Your goal: Set down each line of the data below exactly as it stands, dropping the pictures.

Entries with scene source code:

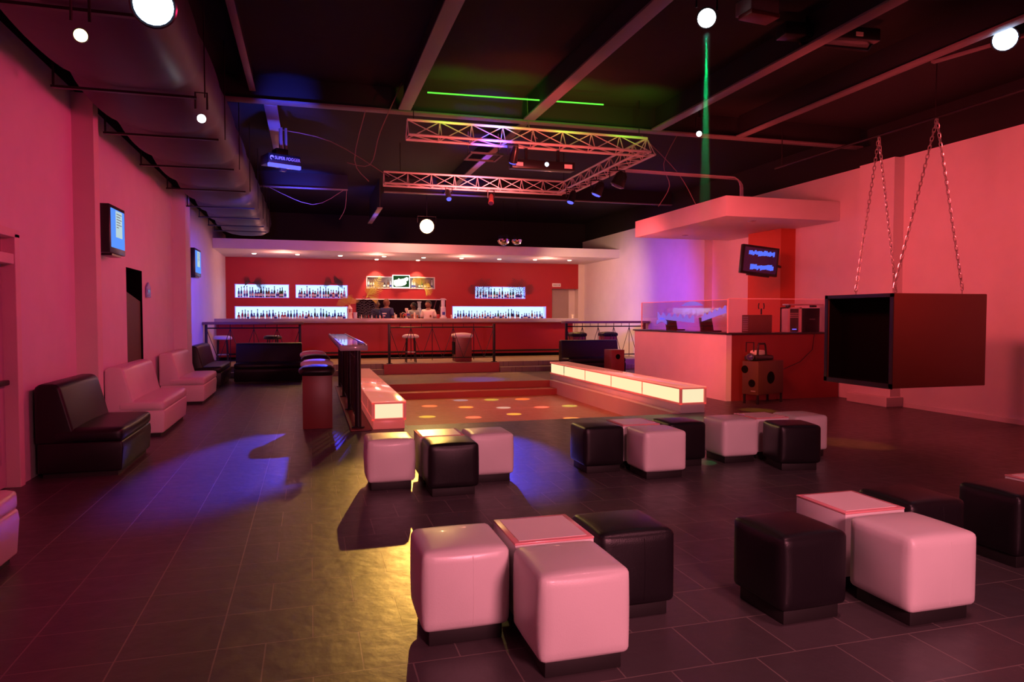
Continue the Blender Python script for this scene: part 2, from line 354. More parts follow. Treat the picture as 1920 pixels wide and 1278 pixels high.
# back wall with lit niches
YB = 26.2
NI = {'upper left': (-2.51, -.70, 2.32, 2.80), 'upper middle': (-.48, 1.34, 2.32, 2.80), 'lower left': (-2.52, 1.33, 1.50, 2.02),
      'upper right': (6.11, 8.13, 2.35, 2.81), 'lower right': (5.22, 8.99, 1.50, 2.05)}
wb = holes('y', YB, YB+.4, -2.8, 10.35, .4, 3.76, [*NI.values(), (2.02, 4.54, 2.71, 3.13), (9.24, 10.35, .4, 2.76)])
struct(wb, 'wall_back', 'red')
struct(MB().box((9.1, YB+.38, .4), (10.7, YB+.5, 2.9)).box((10.35, YB, .4), (10.7, YB+.4, 3.76)), 'wall_back_right', 'tan')
struct(MB().box((9.27, YB+.33, .4), (10.06, YB+.378, 2.72)).box((9.9, YB+.30, 1.45), (9.98, YB+.335, 1.48)), 'door_3', 'doorgrey', 'taupe door in the recess right of the bar')
struct(MB().box((-3, 26.61, 0), (11, 26.8, 5.45)), 'wall_back_upper', 'dark')
struct(MB().box((-2.8, 22.9, 3.74), (XR, 26.6, 4.04)), 'ceiling_bar', 'wall', 'white soffit over the bar')
struct(MB().box((-3.4, -3, 5.4), (11.2, 26.8, 5.5)), 'ceiling', 'dark')
# ================================================================== ceiling steel
def beam(p0, p1, z, label, group=None, w=.2):
    """I-beam: pale lower flange, dark web"""
    p0, p1 = Vector((*p0, 0)), Vector((*p1, 0)); d = p1-p0; L = d.length; a = math.atan2(d.y, d.x)
    o = empty('ceiling_beam', (p0.x, p0.y, z), a, label, 'beam', group)
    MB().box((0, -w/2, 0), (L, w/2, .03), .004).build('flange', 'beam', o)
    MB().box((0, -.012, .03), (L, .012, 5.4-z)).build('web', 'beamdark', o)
beam((-2.7, 11.62), (10.5, 11.5), 5.0, 'long pale steel beam crossing the ceiling just in front of the truss')
beam((-1.3, 19.15), (1.0, 19.1), 5.0, 'short blue-lit steel beam between duct and bar', w=.12)
beam((1.95, 19.1), (10.5, 19.0), 5.0, 'long thin beam crossing the ceiling before the bar soffit', w=.12)
beam((1.5, 0), (1.5, 11.4), 5.0, 'ceiling beam running away left of centre towards the green light line')
beam((3.6, 0), (3.6, 11.4), 5.0, 'ceiling beam running away through the green light line')
beam((5.98, 0), (5.98, 11.4), 5.0, 'ceiling beam right of the white spotlight', w=.18)
beam((7.7, 0), (7.7, 11.4), 5.0, 'ceiling beam under the right blue spotlight', w=.16)
beam((-.56, 11.75), (-.56, 15.3), 5.0, 'short blue-lit beam holding up the fog machine')
beam((3.6, 11.7), (3.6, 18.9), 5.0, 'blue-lit beam seen through the truss', w=.14)
beam((1.86, 19.3), (1.86, 22.6), 4.6, 'slanting blue-lit beam left of the golden spotlight', w=.14)
beam((-.8, 7.4), (-.8, 11.4), 5.1, 'dim ceiling beam nearest the duct', w=.09)
beam((9.3, 3.0), (8.0, 7.5), 5.05, 'thin diagonal ceiling bar near the right spotlight', w=.08)
pp = empty('ceiling_pipe', (8.4, 0, 0), 0, 'thin dark pipe carrying the hanging box chains', 'pipe')
MB().tube([(0, 4.2, 4.45), (0, 11.3, 4.45)], .02).build('pipe_run', 'metal', pp)
for y in (4.4, 7.8, 11.1): MB().tube([(0, y, 4.45), (0, y, 5.4)], .008).build('drop_rod', 'metal', pp)
# conduits over the booth
for k in range(3):
    y = 12.9+k*.09; xx = 8.75+k*.09
    pts = [(5.9, y, 4.62), (xx-.2, y, 4.6)]+[(xx-.2+.2*math.sin(t), y, 4.4+.2*math.cos(t)) for t in (0.3, .7, 1.1, 1.5)]+[(xx, y, 4.05)]
    o = MB().tube(pts, .018, 6).build('conduit', 'steel')
    tag(o, ['bent metal conduit nearest, dropping onto the booth canopy', 'middle one of three bent conduits above the booth canopy', 'rear bent conduit dropping onto the booth canopy'][k], 'conduit', 'bent conduits above the booth canopy')
cab = [((.9, 11.6, 5.01), (.75, 12.1, 4.3), (1.0, 12.3, 4.0)), ((1.45, 11.3, 5.4), (1.1, 11.3, 4.6), (.95, 11.4, 4.1), (.6, 11.6, 4.15)), ((3.6, 11.5, 5.4), (3.62, 11.45, 4.9), (3.75, 11.4, 4.7)),
       ((-.56, 13.2, 5.01), (.4, 13.4, 4.9), (1.4, 12.8, 4.2)), ((7.3, 13, 5.4), (7.0, 13, 4.8), (7.25, 13.2, 4.4), (7.1, 13.4, 4.0)), ((6.6, 13.2, 5.4), (7.5, 13.3, 4.7), (8.0, 13.4, 4.06)),
       ((-1.0, 19.15, 5.01), (.1, 19.15, 4.6), (.9, 19.1, 5.01)), ((.97, 19.1, 5.01), (.95, 19.5, 4.6), (.8, 19.6, 4.3))]
CL = ['grey cable dangling left of the truss', 'red cable looping from the truss left end', 'cable bundle hanging by the green light line', 'long slack wire from the fog machine towards the truss', 'curly wire hanging above the booth canopy left edge', 'straight wire slanting onto the booth canopy', 'slack wire drooping below the short blue beam', 'loose wire end left of the slanting beam']
for pts, lb in zip(cab, CL):
    ps = [Vector(p) for p in pts]; out = []
    for i in range(len(ps)-1):
        p0 = ps[max(i-1, 0)]; p1 = ps[i]; p2 = ps[i+1]; p3 = ps[min(i+2, len(ps)-1)]
        for t in (0, .25, .5, .75):
            out.append(.5*((2*p1)+(p2-p0)*t+(2*p0-5*p1+4*p2-p3)*t*t+(3*p1-p0-3*p2+p3)*t**3))
    out.append(ps[-1]); tag(MB().tube(out, .008, 5).build('hanging_cable', 'wire'), lb, 'cable')
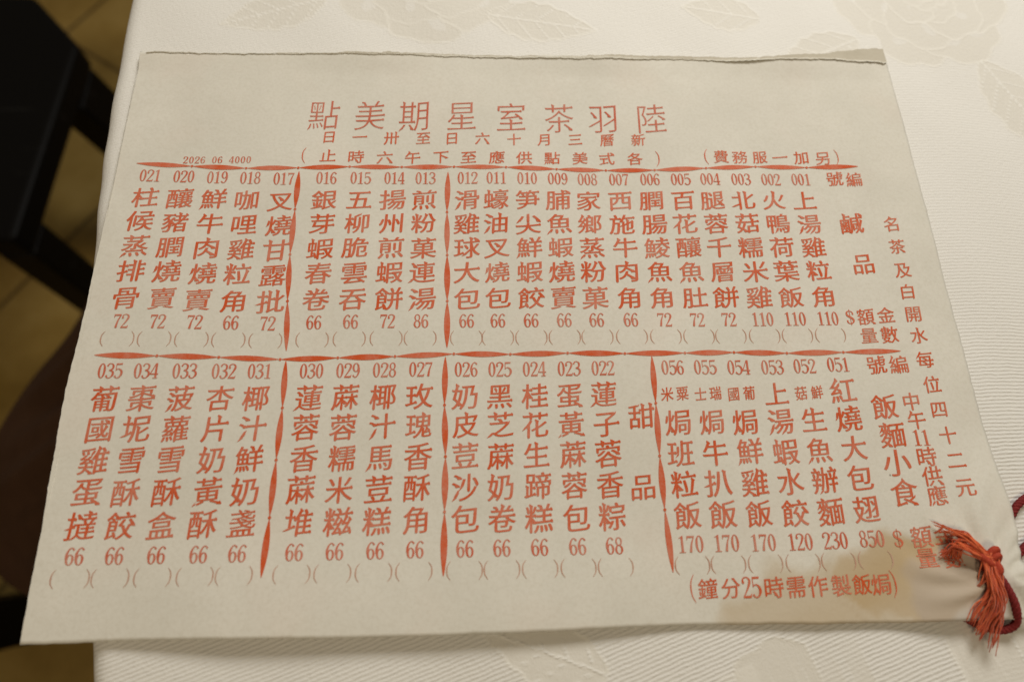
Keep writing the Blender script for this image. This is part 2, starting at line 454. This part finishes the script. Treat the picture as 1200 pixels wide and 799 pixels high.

The answer:
Continue the Blender Python script for this scene: part 2, from line 354. More parts follow. Treat the picture as 1920 pixels wide and 1278 pixels high.
# back wall with lit niches
YB = 26.2
NI = {'upper left': (-2.51, -.70, 2.32, 2.80), 'upper middle': (-.48, 1.34, 2.32, 2.80), 'lower left': (-2.52, 1.33, 1.50, 2.02),
      'upper right': (6.11, 8.13, 2.35, 2.81), 'lower right': (5.22, 8.99, 1.50, 2.05)}
wb = holes('y', YB, YB+.4, -2.8, 10.35, .4, 3.76, [*NI.values(), (2.02, 4.54, 2.71, 3.13), (9.24, 10.35, .4, 2.76)])
struct(wb, 'wall_back', 'red')
struct(MB().box((9.1, YB+.38, .4), (10.7, YB+.5, 2.9)).box((10.35, YB, .4), (10.7, YB+.4, 3.76)), 'wall_back_right', 'tan')
struct(MB().box((9.27, YB+.33, .4), (10.06, YB+.378, 2.72)).box((9.9, YB+.30, 1.45), (9.98, YB+.335, 1.48)), 'door_3', 'doorgrey', 'taupe door in the recess right of the bar')
struct(MB().box((-3, 26.61, 0), (11, 26.8, 5.45)), 'wall_back_upper', 'dark')
struct(MB().box((-2.8, 22.9, 3.74), (XR, 26.6, 4.04)), 'ceiling_bar', 'wall', 'white soffit over the bar')
struct(MB().box((-3.4, -3, 5.4), (11.2, 26.8, 5.5)), 'ceiling', 'dark')
# ================================================================== ceiling steel
def beam(p0, p1, z, label, group=None, w=.2):
    """I-beam: pale lower flange, dark web"""
    p0, p1 = Vector((*p0, 0)), Vector((*p1, 0)); d = p1-p0; L = d.length; a = math.atan2(d.y, d.x)
    o = empty('ceiling_beam', (p0.x, p0.y, z), a, label, 'beam', group)
    MB().box((0, -w/2, 0), (L, w/2, .03), .004).build('flange', 'beam', o)
    MB().box((0, -.012, .03), (L, .012, 5.4-z)).build('web', 'beamdark', o)
beam((-2.7, 11.62), (10.5, 11.5), 5.0, 'long pale steel beam crossing the ceiling just in front of the truss')
beam((-1.3, 19.15), (1.0, 19.1), 5.0, 'short blue-lit steel beam between duct and bar', w=.12)
beam((1.95, 19.1), (10.5, 19.0), 5.0, 'long thin beam crossing the ceiling before the bar soffit', w=.12)
beam((1.5, 0), (1.5, 11.4), 5.0, 'ceiling beam running away left of centre towards the green light line')
beam((3.6, 0), (3.6, 11.4), 5.0, 'ceiling beam running away through the green light line')
beam((5.98, 0), (5.98, 11.4), 5.0, 'ceiling beam right of the white spotlight', w=.18)
beam((7.7, 0), (7.7, 11.4), 5.0, 'ceiling beam under the right blue spotlight', w=.16)
beam((-.56, 11.75), (-.56, 15.3), 5.0, 'short blue-lit beam holding up the fog machine')
beam((3.6, 11.7), (3.6, 18.9), 5.0, 'blue-lit beam seen through the truss', w=.14)
beam((1.86, 19.3), (1.86, 22.6), 4.6, 'slanting blue-lit beam left of the golden spotlight', w=.14)
beam((-.8, 7.4), (-.8, 11.4), 5.1, 'dim ceiling beam nearest the duct', w=.09)
beam((9.3, 3.0), (8.0, 7.5), 5.05, 'thin diagonal ceiling bar near the right spotlight', w=.08)
pp = empty('ceiling_pipe', (8.4, 0, 0), 0, 'thin dark pipe carrying the hanging box chains', 'pipe')
MB().tube([(0, 4.2, 4.45), (0, 11.3, 4.45)], .02).build('pipe_run', 'metal', pp)
for y in (4.4, 7.8, 11.1): MB().tube([(0, y, 4.45), (0, y, 5.4)], .008).build('drop_rod', 'metal', pp)
# conduits over the booth
for k in range(3):
    y = 12.9+k*.09; xx = 8.75+k*.09
    pts = [(5.9, y, 4.62), (xx-.2, y, 4.6)]+[(xx-.2+.2*math.sin(t), y, 4.4+.2*math.cos(t)) for t in (0.3, .7, 1.1, 1.5)]+[(xx, y, 4.05)]
    o = MB().tube(pts, .018, 6).build('conduit', 'steel')
    tag(o, ['bent metal conduit nearest, dropping onto the booth canopy', 'middle one of three bent conduits above the booth canopy', 'rear bent conduit dropping onto the booth canopy'][k], 'conduit', 'bent conduits above the booth canopy')
cab = [((.9, 11.6, 5.01), (.75, 12.1, 4.3), (1.0, 12.3, 4.0)), ((1.45, 11.3, 5.4), (1.1, 11.3, 4.6), (.95, 11.4, 4.1), (.6, 11.6, 4.15)), ((3.6, 11.5, 5.4), (3.62, 11.45, 4.9), (3.75, 11.4, 4.7)),
       ((-.56, 13.2, 5.01), (.4, 13.4, 4.9), (1.4, 12.8, 4.2)), ((7.3, 13, 5.4), (7.0, 13, 4.8), (7.25, 13.2, 4.4), (7.1, 13.4, 4.0)), ((6.6, 13.2, 5.4), (7.5, 13.3, 4.7), (8.0, 13.4, 4.06)),
       ((-1.0, 19.15, 5.01), (.1, 19.15, 4.6), (.9, 19.1, 5.01)), ((.97, 19.1, 5.01), (.95, 19.5, 4.6), (.8, 19.6, 4.3))]
CL = ['grey cable dangling left of the truss', 'red cable looping from the truss left end', 'cable bundle hanging by the green light line', 'long slack wire from the fog machine towards the truss', 'curly wire hanging above the booth canopy left edge', 'straight wire slanting onto the booth canopy', 'slack wire drooping below the short blue beam', 'loose wire end left of the slanting beam']
for pts, lb in zip(cab, CL):
    ps = [Vector(p) for p in pts]; out = []
    for i in range(len(ps)-1):
        p0 = ps[max(i-1, 0)]; p1 = ps[i]; p2 = ps[i+1]; p3 = ps[min(i+2, len(ps)-1)]
        for t in (0, .25, .5, .75):
            out.append(.5*((2*p1)+(p2-p0)*t+(2*p0-5*p1+4*p2-p3)*t*t+(3*p1-p0-3*p2+p3)*t**3))
    out.append(ps[-1]); tag(MB().tube(out, .008, 5).build('hanging_cable', 'wire'), lb, 'cable')
Keep writing the Blender script for this image. This is part 2, starting at line 454. This part finishes the script. Treat the picture as 1200 pixels wide and 799 pixels high.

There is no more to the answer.